━━━━━ ENTRIES SUPPLIED

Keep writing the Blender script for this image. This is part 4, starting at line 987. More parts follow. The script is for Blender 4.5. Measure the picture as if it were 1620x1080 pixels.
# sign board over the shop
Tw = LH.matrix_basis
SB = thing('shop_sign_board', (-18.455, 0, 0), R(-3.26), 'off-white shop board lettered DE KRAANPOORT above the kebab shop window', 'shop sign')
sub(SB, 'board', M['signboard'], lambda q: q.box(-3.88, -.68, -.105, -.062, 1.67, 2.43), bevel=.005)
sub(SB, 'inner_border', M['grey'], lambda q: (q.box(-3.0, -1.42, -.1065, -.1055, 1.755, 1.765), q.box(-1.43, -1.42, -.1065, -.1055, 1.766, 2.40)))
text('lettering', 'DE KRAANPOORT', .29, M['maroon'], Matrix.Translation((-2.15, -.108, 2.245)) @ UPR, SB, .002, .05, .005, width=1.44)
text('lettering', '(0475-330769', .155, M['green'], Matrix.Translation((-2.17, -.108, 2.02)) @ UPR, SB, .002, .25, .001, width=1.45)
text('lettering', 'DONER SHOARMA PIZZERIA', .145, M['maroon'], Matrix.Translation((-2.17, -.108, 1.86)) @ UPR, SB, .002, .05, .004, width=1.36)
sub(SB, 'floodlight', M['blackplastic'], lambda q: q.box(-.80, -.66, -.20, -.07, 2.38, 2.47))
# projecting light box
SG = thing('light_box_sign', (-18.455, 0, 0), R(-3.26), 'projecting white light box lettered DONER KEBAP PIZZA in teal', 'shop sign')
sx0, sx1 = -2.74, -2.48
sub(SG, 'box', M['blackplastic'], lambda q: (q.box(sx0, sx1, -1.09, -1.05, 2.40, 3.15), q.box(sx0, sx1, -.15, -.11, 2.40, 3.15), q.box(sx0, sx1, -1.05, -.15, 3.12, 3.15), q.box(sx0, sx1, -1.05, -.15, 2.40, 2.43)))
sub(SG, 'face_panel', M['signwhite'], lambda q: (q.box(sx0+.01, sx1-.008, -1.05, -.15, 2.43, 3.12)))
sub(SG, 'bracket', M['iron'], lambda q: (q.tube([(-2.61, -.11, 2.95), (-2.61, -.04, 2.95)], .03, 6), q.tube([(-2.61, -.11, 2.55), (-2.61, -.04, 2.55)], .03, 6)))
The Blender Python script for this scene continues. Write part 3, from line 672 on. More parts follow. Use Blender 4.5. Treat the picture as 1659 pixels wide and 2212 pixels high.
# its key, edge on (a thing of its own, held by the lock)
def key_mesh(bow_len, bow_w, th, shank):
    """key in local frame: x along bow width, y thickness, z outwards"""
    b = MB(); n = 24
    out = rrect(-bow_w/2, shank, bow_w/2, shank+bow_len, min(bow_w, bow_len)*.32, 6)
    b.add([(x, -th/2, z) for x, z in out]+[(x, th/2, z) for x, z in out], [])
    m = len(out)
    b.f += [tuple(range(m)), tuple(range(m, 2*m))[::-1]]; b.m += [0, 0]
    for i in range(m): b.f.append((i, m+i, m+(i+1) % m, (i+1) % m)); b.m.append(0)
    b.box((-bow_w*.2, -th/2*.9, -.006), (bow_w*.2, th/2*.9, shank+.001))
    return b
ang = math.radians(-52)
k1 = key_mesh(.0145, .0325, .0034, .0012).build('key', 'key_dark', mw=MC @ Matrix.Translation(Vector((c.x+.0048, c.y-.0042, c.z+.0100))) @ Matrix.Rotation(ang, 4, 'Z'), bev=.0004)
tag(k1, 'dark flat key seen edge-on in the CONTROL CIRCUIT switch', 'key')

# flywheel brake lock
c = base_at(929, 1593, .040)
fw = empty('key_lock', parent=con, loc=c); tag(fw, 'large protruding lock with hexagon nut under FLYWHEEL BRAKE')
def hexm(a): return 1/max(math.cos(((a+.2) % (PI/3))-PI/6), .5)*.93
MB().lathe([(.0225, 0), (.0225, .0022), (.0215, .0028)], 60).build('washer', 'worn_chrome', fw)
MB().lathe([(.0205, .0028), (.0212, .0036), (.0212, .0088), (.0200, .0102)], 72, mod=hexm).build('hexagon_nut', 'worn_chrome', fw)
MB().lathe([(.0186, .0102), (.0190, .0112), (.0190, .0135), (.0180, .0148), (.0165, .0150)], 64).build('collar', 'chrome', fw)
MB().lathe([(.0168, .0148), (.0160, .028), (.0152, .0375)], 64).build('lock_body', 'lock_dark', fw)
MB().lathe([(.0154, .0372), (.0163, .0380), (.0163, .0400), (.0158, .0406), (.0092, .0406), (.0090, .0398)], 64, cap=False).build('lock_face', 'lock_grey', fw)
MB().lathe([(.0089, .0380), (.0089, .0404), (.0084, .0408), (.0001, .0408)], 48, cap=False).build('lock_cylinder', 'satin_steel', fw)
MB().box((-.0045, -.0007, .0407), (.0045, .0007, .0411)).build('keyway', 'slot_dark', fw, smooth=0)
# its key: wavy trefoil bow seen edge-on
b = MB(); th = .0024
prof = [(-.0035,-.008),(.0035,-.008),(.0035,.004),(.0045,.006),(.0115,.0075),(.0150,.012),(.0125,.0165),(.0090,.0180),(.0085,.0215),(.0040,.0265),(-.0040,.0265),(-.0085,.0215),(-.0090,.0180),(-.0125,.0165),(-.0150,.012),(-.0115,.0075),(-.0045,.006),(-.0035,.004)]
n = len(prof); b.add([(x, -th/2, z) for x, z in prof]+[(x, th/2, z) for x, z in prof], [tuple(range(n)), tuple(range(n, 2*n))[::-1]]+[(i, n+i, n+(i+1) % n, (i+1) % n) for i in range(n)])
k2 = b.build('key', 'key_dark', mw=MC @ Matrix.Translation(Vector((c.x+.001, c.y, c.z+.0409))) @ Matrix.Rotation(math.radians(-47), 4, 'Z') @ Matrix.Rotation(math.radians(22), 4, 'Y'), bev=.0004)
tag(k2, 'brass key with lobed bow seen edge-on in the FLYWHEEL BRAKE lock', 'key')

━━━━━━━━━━

### THE PROBLEM:
Make an exact copy of the material above.

### THE OUTPUT:
Keep writing the Blender script for this image. This is part 4, starting at line 987. More parts follow. The script is for Blender 4.5. Measure the picture as if it were 1620x1080 pixels.
# sign board over the shop
Tw = LH.matrix_basis
SB = thing('shop_sign_board', (-18.455, 0, 0), R(-3.26), 'off-white shop board lettered DE KRAANPOORT above the kebab shop window', 'shop sign')
sub(SB, 'board', M['signboard'], lambda q: q.box(-3.88, -.68, -.105, -.062, 1.67, 2.43), bevel=.005)
sub(SB, 'inner_border', M['grey'], lambda q: (q.box(-3.0, -1.42, -.1065, -.1055, 1.755, 1.765), q.box(-1.43, -1.42, -.1065, -.1055, 1.766, 2.40)))
text('lettering', 'DE KRAANPOORT', .29, M['maroon'], Matrix.Translation((-2.15, -.108, 2.245)) @ UPR, SB, .002, .05, .005, width=1.44)
text('lettering', '(0475-330769', .155, M['green'], Matrix.Translation((-2.17, -.108, 2.02)) @ UPR, SB, .002, .25, .001, width=1.45)
text('lettering', 'DONER SHOARMA PIZZERIA', .145, M['maroon'], Matrix.Translation((-2.17, -.108, 1.86)) @ UPR, SB, .002, .05, .004, width=1.36)
sub(SB, 'floodlight', M['blackplastic'], lambda q: q.box(-.80, -.66, -.20, -.07, 2.38, 2.47))
# projecting light box
SG = thing('light_box_sign', (-18.455, 0, 0), R(-3.26), 'projecting white light box lettered DONER KEBAP PIZZA in teal', 'shop sign')
sx0, sx1 = -2.74, -2.48
sub(SG, 'box', M['blackplastic'], lambda q: (q.box(sx0, sx1, -1.09, -1.05, 2.40, 3.15), q.box(sx0, sx1, -.15, -.11, 2.40, 3.15), q.box(sx0, sx1, -1.05, -.15, 3.12, 3.15), q.box(sx0, sx1, -1.05, -.15, 2.40, 2.43)))
sub(SG, 'face_panel', M['signwhite'], lambda q: (q.box(sx0+.01, sx1-.008, -1.05, -.15, 2.43, 3.12)))
sub(SG, 'bracket', M['iron'], lambda q: (q.tube([(-2.61, -.11, 2.95), (-2.61, -.04, 2.95)], .03, 6), q.tube([(-2.61, -.11, 2.55), (-2.61, -.04, 2.55)], .03, 6)))
The Blender Python script for this scene continues. Write part 3, from line 672 on. More parts follow. Use Blender 4.5. Treat the picture as 1659 pixels wide and 2212 pixels high.
# its key, edge on (a thing of its own, held by the lock)
def key_mesh(bow_len, bow_w, th, shank):
    """key in local frame: x along bow width, y thickness, z outwards"""
    b = MB(); n = 24
    out = rrect(-bow_w/2, shank, bow_w/2, shank+bow_len, min(bow_w, bow_len)*.32, 6)
    b.add([(x, -th/2, z) for x, z in out]+[(x, th/2, z) for x, z in out], [])
    m = len(out)
    b.f += [tuple(range(m)), tuple(range(m, 2*m))[::-1]]; b.m += [0, 0]
    for i in range(m): b.f.append((i, m+i, m+(i+1) % m, (i+1) % m)); b.m.append(0)
    b.box((-bow_w*.2, -th/2*.9, -.006), (bow_w*.2, th/2*.9, shank+.001))
    return b
ang = math.radians(-52)
k1 = key_mesh(.0145, .0325, .0034, .0012).build('key', 'key_dark', mw=MC @ Matrix.Translation(Vector((c.x+.0048, c.y-.0042, c.z+.0100))) @ Matrix.Rotation(ang, 4, 'Z'), bev=.0004)
tag(k1, 'dark flat key seen edge-on in the CONTROL CIRCUIT switch', 'key')

# flywheel brake lock
c = base_at(929, 1593, .040)
fw = empty('key_lock', parent=con, loc=c); tag(fw, 'large protruding lock with hexagon nut under FLYWHEEL BRAKE')
def hexm(a): return 1/max(math.cos(((a+.2) % (PI/3))-PI/6), .5)*.93
MB().lathe([(.0225, 0), (.0225, .0022), (.0215, .0028)], 60).build('washer', 'worn_chrome', fw)
MB().lathe([(.0205, .0028), (.0212, .0036), (.0212, .0088), (.0200, .0102)], 72, mod=hexm).build('hexagon_nut', 'worn_chrome', fw)
MB().lathe([(.0186, .0102), (.0190, .0112), (.0190, .0135), (.0180, .0148), (.0165, .0150)], 64).build('collar', 'chrome', fw)
MB().lathe([(.0168, .0148), (.0160, .028), (.0152, .0375)], 64).build('lock_body', 'lock_dark', fw)
MB().lathe([(.0154, .0372), (.0163, .0380), (.0163, .0400), (.0158, .0406), (.0092, .0406), (.0090, .0398)], 64, cap=False).build('lock_face', 'lock_grey', fw)
MB().lathe([(.0089, .0380), (.0089, .0404), (.0084, .0408), (.0001, .0408)], 48, cap=False).build('lock_cylinder', 'satin_steel', fw)
MB().box((-.0045, -.0007, .0407), (.0045, .0007, .0411)).build('keyway', 'slot_dark', fw, smooth=0)
# its key: wavy trefoil bow seen edge-on
b = MB(); th = .0024
prof = [(-.0035,-.008),(.0035,-.008),(.0035,.004),(.0045,.006),(.0115,.0075),(.0150,.012),(.0125,.0165),(.0090,.0180),(.0085,.0215),(.0040,.0265),(-.0040,.0265),(-.0085,.0215),(-.0090,.0180),(-.0125,.0165),(-.0150,.012),(-.0115,.0075),(-.0045,.006),(-.0035,.004)]
n = len(prof); b.add([(x, -th/2, z) for x, z in prof]+[(x, th/2, z) for x, z in prof], [tuple(range(n)), tuple(range(n, 2*n))[::-1]]+[(i, n+i, n+(i+1) % n, (i+1) % n) for i in range(n)])
k2 = b.build('key', 'key_dark', mw=MC @ Matrix.Translation(Vector((c.x+.001, c.y, c.z+.0409))) @ Matrix.Rotation(math.radians(-47), 4, 'Z') @ Matrix.Rotation(math.radians(22), 4, 'Y'), bev=.0004)
tag(k2, 'brass key with lobed bow seen edge-on in the FLYWHEEL BRAKE lock', 'key')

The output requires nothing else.